Shit
Saturday, September 13th, 2008I got a stomach bug on my last trip to Winnipeg. I ended up wasting a day in my hotel room, unable to leave for fear of shitting my pants. I dozed and internetted during most of the day and in the evening I watched television. I ordered a small, light meal from room service, ate it slowly and cautiously and kept it down. Then I rolled over and shit the bed without warning.
Staying in a hotel has its advantages. I stripped the bed and dumped everything in the hallway; washed up in the bathroom and put the soiled towels out in the hallway; called Housekeeping to pick up the soiled linens; and moved into the other bed. Cool. It happened again in the middle of the night, but then I didn’t have a clean bed to move in to. I wrapped myself in a complimentary bathrobe and spread a towel on the bare mattress. That’s when I started feeling sorry for my future self, imagining myself living alone and poor in an HLM with a laundromat in the basement, wondering how long it would take me before I stopped changing the sheets when I was sick.
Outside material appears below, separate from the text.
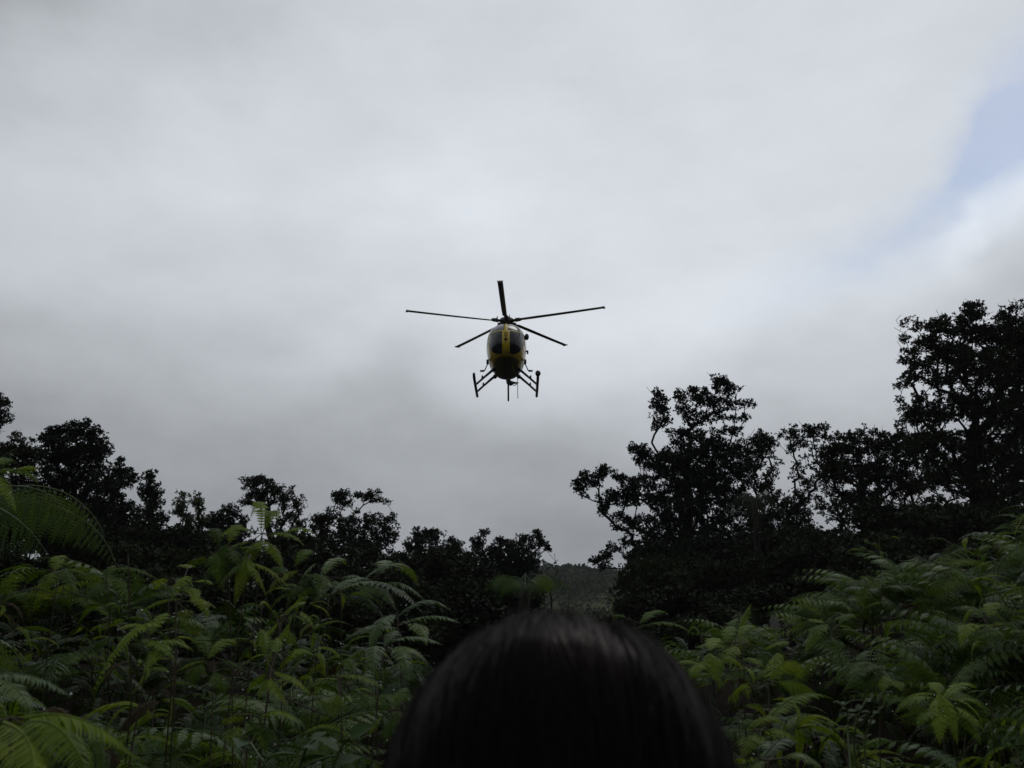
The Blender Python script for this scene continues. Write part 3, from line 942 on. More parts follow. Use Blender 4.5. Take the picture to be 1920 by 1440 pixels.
rgR, rgL = np.random.default_rng(21), np.random.default_rng(22)
ptsR = spread(170, samp_right, 0.19, rgR)
ptsL = spread(78, samp_left, 0.22, rgL)
KINDTXT = {'forked': 'green forked fern', 'comb': 'comb-leaved fern', 'lacy': 'fine lacy fern'}
for side, pts, rg_ in (('right', ptsR, rgR), ('left', ptsL, rgL)):
    for (x, y) in pts:
        u = rg_.uniform()
        if side == 'right':
            kind = 'forked' if u < .42 else ('lacy' if u < .88 else 'comb')
            if y > 5.5:
                kind = 'lacy' if u < .68 else 'forked'
            h = rg_.uniform(0.62, 0.95)
        else:
            kind = 'forked' if u < .64 else ('lacy' if u < .93 else 'comb')
            h = rg_.uniform(0.55, 0.85)
        h *= 0.72 + 0.45 * mound(x, y)
        zn = 0 if y < 3.2 else (1 if y < 5.4 else 2)
        px = 960 + FPX * x / y
        if side == 'right':
            col_ = (('close to the hair', 'towards the photo\'s right edge')[px > 1560] if zn == 0 else ('right of the head', 'in its middle', 'near the right edge')[(px > 1400) + (px > 1680)] if zn == 1
                    else ('below the biggest tree', 'below the wide flat-topped tree', 'below the tallest tree')[(px > 1420) + (px > 1690)])
        else:
            col_ = (('close to the hair', 'in its middle', 'near the bottom left corner')[(px < 620) + (px < 300)] if zn == 0 else ('left of the head', 'under the tall yellow-green fern', 'near the left edge')[(px < 600) + (px < 300)] if zn == 1
                    else ('below the low trees', 'below the umbrella-shaped tree', 'below the leftmost trees')[(px < 680) + (px < 360)])
        fern_plant(x, y, kind, h, '%s %s the %s bank, %s' % (KINDTXT[kind], ('low on', 'half way up', 'on the crest of')[zn], side, col_),
                   '%s ferns of the %s bank' % (kind, side), rg_, size=1.0)

# the tangle underneath: one uncountable mass per bank
LOW = [uluhe_low(k) for k in range(5)]
for side, sm, n_ in (('right', samp_right, 2400), ('left', samp_left, 2200)):
    rg_ = np.random.default_rng(31 + n_)
    A = Acc()
    S0, S1 = [], []
    k = 0
    while k < n_:
        p = sm(rg_) if k % 6 else (rg_.uniform(1, 1.05 * 9) * (1 if side == 'right' else -1), rg_.uniform(1.0, 9.0))
        if p is None:
            continue
        k += 1
        z = float(ground_z(p[0], p[1]))
        hh = rg_.uniform(0.05, 0.60) * (0.45 + 0.55 * mound(*p))
        V, F = LOW[rg_.integers(len(LOW))]
        mt = np.array(mtx((p[0], p[1], z + hh), rg_.uniform(0, 6.28), rg_.normal() * 0.45, rg_.normal() * 0.5, rg_.uniform(0.2, 0.36)))
        A.add(V @ mt[:3, :3].T + mt[:3, 3], F)
        if k % 3 == 0:
            S0.append((p[0] + rg_.normal() * .05, p[1] + rg_.normal() * .05, z - .02))
            S1.append((p[0], p[1], z + hh + rg_.uniform(0, .2)))
    A.add(*tubes(np.array(S0), np.array(S1), 0.005, 0.003, 4))
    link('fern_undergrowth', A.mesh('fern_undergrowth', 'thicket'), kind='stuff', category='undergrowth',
         label='dark tangle of fern blades and stems covering the %s bank' % side)


rg_ = np.random.default_rng(91)
A = Acc()
for k in range(2100):
    y = rg_.uniform(2.5, 34)
    x = rg_.uniform(-0.62 * y - 1, 0.62 * y + 1)
    V, F = LOW[rg_.integers(len(LOW))]
    sc_ = rg_.uniform(.3, .5) * (1 + y / 22)
    mt = np.array(mtx((x, y, float(ground_z(x, y)) + rg_.uniform(.05, .4)), rg_.uniform(0, 6.28), rg_.normal() * .4, rg_.normal() * .4, sc_))
    A.add(V @ mt[:3, :3].T + mt[:3, 3], F)
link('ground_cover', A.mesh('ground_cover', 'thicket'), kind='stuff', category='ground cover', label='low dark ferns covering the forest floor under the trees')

# --- ferns one can point at
def drop_set(pts, root, rg, r=(0.0011, 0.0023)):
    if not len(pts):
        return
    A = Acc()
    for p in pts:
        A.add(*ball(p, rg.uniform(*r), 8, 6))
    link('water_drop', smooth(A.mesh('water_drop', 'drop')), root, kind='stuff')


HERO_N = 0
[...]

Then I realised I hadn’t been paying attention to all the television ads I’d been watching. Of course. When I am that sick, in that situation, I will just wear diapers.
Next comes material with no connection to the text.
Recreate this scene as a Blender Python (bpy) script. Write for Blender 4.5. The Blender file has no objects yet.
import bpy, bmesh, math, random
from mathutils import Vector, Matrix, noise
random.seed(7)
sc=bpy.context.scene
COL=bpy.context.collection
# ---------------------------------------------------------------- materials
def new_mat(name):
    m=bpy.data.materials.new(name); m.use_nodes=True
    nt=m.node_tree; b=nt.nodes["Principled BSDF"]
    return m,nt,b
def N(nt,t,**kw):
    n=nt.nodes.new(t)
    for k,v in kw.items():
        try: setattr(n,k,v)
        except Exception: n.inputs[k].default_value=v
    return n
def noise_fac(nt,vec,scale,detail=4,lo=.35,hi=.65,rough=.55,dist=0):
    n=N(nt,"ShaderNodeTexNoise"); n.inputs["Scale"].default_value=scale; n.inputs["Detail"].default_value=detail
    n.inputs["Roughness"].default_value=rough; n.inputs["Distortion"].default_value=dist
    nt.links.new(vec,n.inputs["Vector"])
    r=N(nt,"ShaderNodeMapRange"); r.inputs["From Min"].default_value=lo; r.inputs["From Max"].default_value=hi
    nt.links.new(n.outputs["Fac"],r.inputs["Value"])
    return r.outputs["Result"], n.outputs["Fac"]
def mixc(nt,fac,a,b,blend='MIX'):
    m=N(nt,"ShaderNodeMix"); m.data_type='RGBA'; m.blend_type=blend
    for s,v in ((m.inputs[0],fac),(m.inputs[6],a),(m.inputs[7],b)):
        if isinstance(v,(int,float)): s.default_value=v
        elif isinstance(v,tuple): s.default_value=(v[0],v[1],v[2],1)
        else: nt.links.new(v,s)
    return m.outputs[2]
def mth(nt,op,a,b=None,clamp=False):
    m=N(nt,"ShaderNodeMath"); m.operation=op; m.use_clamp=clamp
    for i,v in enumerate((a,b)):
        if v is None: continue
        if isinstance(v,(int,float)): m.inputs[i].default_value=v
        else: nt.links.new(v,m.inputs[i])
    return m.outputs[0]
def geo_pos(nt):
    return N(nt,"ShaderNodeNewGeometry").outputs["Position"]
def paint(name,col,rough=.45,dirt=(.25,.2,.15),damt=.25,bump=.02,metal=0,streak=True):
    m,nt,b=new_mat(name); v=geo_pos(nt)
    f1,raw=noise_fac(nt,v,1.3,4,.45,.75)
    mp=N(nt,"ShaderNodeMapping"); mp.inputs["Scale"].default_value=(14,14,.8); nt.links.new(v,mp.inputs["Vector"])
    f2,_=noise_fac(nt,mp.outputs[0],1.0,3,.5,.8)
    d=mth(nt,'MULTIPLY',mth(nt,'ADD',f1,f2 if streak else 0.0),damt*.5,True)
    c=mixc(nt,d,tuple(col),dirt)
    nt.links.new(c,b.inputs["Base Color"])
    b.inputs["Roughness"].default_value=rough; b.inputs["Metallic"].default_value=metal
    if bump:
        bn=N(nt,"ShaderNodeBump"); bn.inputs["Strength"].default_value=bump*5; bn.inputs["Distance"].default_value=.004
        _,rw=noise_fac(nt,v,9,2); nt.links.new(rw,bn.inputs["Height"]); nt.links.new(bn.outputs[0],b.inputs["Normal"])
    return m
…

The next morning I didn’t try to eat right away, but took a taxi to work and set my things up in my usual conference room. Then I walked to a drugstore and bought myself a package of Depends and changed into them before getting breakfast at the company cafeteria. They are surprisingly comfortable, which is good to know. I kept a couple of changes in my purse for the flight back to Montreal that afternoon, but I didn’t need them. The bug seemed to have run its course. And all day I was thinking of the Active Woman in the Depends ads, who can leave her home to lead a Busy Life. And I thought how liberating the availability of a disposable consumer product can be.